Fortune favors the bold, Machiavelli argued. But the study of leadership appears to demonstrate that, even more, fortune favors the optimistic. Indeed, an unwarranted optimism about the future is a trait seen over and over in the best leaders from any era.

While optimism is not native to every leader or would-be leader, it is a trait that can be acquired or even lost. In his groundbreaking research, psychologist Martin Seligman observed that both laboratory animals and humans have a capacity to “learn helplessness”—to react to adversity by losing faith in their ability to control or improve circumstances. “Learned helplessness is the giving-up reaction, the quitting response that follows from the belief that whatever you do doesn't matter,” Seligman (1990) notes. In contrast, those animals or humans who retain a belief in their ability to control events can overcome significant obstacles. Seligman contends, remarkably, that this has less to do with filling the mind with positive messages than with subduing its tendency to transmit negative, despairing messages.

Psychologist Shelley Taylor goes farther, finding that “positive, self-enhancing illusions” are necessary to buffer negative experiences and impressions and are in fact a normal ingredient in human mental health. “In order to maintain a positive yet adaptive view of the self, it is necessary to be self-deceptive,” Taylor writes. “Negative information must be recognized for what it is and simultaneously kept from awareness as much as possible” (1989).

Optimism and the Wallenda Factor

One of the most impressive and memorable qualities of successful leaders is the way they respond to failure.
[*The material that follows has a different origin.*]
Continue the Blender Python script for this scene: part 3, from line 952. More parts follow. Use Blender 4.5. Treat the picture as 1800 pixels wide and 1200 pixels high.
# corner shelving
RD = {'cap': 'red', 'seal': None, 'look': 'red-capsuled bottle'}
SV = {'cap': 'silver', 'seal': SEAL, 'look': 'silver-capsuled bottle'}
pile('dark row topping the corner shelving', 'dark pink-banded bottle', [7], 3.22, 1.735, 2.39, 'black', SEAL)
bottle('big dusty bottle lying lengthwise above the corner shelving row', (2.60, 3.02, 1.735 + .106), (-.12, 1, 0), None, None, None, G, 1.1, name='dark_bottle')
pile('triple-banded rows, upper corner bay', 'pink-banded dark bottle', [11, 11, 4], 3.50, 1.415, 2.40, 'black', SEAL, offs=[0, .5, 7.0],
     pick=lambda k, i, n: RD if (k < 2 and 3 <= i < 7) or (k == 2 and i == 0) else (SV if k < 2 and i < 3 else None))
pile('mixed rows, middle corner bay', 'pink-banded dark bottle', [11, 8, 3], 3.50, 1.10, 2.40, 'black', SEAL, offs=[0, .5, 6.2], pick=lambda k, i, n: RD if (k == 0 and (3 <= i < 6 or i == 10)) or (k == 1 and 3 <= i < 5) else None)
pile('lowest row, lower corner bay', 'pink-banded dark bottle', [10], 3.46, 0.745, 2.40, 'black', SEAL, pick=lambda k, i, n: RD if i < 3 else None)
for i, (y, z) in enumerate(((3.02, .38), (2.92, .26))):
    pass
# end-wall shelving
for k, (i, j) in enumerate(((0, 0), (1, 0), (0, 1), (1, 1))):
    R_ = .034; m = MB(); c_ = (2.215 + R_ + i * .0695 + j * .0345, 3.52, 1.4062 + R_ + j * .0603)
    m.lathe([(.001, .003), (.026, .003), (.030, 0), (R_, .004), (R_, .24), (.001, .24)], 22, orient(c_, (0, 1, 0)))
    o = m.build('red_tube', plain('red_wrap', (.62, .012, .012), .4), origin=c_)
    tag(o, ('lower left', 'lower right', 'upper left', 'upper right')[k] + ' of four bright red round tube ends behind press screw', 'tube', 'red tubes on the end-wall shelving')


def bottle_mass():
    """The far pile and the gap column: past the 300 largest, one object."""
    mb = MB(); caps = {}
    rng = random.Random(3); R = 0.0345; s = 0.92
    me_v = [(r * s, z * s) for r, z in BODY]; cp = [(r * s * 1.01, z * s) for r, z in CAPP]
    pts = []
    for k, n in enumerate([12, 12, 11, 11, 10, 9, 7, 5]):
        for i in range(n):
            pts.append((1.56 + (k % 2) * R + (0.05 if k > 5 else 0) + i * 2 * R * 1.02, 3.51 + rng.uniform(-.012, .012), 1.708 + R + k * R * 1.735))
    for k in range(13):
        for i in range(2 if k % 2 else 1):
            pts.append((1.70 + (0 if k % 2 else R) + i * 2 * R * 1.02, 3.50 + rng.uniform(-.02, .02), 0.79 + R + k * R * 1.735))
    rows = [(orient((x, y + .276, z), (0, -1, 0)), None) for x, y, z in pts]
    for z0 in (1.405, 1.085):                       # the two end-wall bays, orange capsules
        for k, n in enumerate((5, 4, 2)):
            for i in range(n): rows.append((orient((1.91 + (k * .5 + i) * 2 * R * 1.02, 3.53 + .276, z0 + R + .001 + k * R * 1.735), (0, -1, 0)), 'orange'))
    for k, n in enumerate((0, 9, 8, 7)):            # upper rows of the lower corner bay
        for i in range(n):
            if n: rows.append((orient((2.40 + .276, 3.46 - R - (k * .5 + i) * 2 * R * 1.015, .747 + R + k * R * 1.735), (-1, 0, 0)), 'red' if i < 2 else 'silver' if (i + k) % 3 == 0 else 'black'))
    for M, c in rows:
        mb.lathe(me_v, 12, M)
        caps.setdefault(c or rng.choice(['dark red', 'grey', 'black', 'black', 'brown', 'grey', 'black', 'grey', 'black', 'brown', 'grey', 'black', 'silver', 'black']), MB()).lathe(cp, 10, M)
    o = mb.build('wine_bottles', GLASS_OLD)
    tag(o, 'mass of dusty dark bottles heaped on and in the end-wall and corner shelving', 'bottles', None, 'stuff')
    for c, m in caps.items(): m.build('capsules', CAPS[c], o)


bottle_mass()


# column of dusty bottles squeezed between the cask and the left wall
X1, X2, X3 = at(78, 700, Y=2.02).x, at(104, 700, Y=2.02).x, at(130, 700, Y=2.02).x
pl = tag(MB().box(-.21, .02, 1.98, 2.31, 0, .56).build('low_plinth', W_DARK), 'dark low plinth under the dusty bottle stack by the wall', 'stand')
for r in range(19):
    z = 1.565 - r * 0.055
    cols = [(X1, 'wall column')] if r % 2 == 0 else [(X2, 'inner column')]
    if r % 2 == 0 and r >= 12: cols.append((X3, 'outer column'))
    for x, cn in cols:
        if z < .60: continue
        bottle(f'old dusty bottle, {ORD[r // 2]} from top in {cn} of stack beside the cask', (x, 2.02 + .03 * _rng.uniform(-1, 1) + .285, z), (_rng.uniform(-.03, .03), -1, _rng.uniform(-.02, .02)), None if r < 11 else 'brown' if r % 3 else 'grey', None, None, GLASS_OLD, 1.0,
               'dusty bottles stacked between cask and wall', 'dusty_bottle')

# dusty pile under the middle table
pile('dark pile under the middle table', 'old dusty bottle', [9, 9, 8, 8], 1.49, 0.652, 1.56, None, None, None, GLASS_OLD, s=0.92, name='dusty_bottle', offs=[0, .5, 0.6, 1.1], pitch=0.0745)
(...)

Like Karl Wallenda (1905–1978), the great tightrope aerialist who once remarked that “the only time I feel truly alive is when I walk the tight-rope,” these leaders put all their energies into their task. Not only do they not think about failure, they do not even use the word, relying on synonyms such as mistake or glitch or bungle or countless others, such as false start, mess, hash, bollix, or error. Never failure. One of them said during the course of an interview that “a mistake is just another way of doing things.” Another said that “I try to make as many mistakes as quickly as I can in order to learn.”

Shortly after Wallenda fell to his death in 1978 while traversing a 23-meter-high tightrope in Puerto Rico, his wife, also an aerialist, discussed that fateful walk—perhaps his most dangerous: “All Karl thought about for three straight months prior to it was falling. It was the first time he'd ever thought about that, and it seemed to me he put all his energy into not falling, not into walking the tight-rope.” Mrs. Wallenda went on to say that her husband even went so far as to personally supervise the installation of the tightrope, making certain that the guy-wires were secure—“something he'd never even thought of before.” When Karl Wallenda put all of his energies into not falling rather than walking the tightrope, his characteristic success ended.

We refer to the peculiar combination of vision, persistence, and optimism necessary for successful tightrope walking—the combination found in so many leaders—as the “Wallenda factor.” An example of the Wallenda factor comes from Fletcher Byrom, who retired several years ago as president of the Koppers Company, a diversified engineering construction and chemicals company. When asked about the hardest decision he ever had to make, he said, “I don't know what a hard decision is. I may be a strange animal, but I don't worry. Whenever I make a decision to start recognizing there's a strong likelihood to I'm going to be wrong. All I can do is the best I can. To worry puts obstacles in the way of clear thinking.”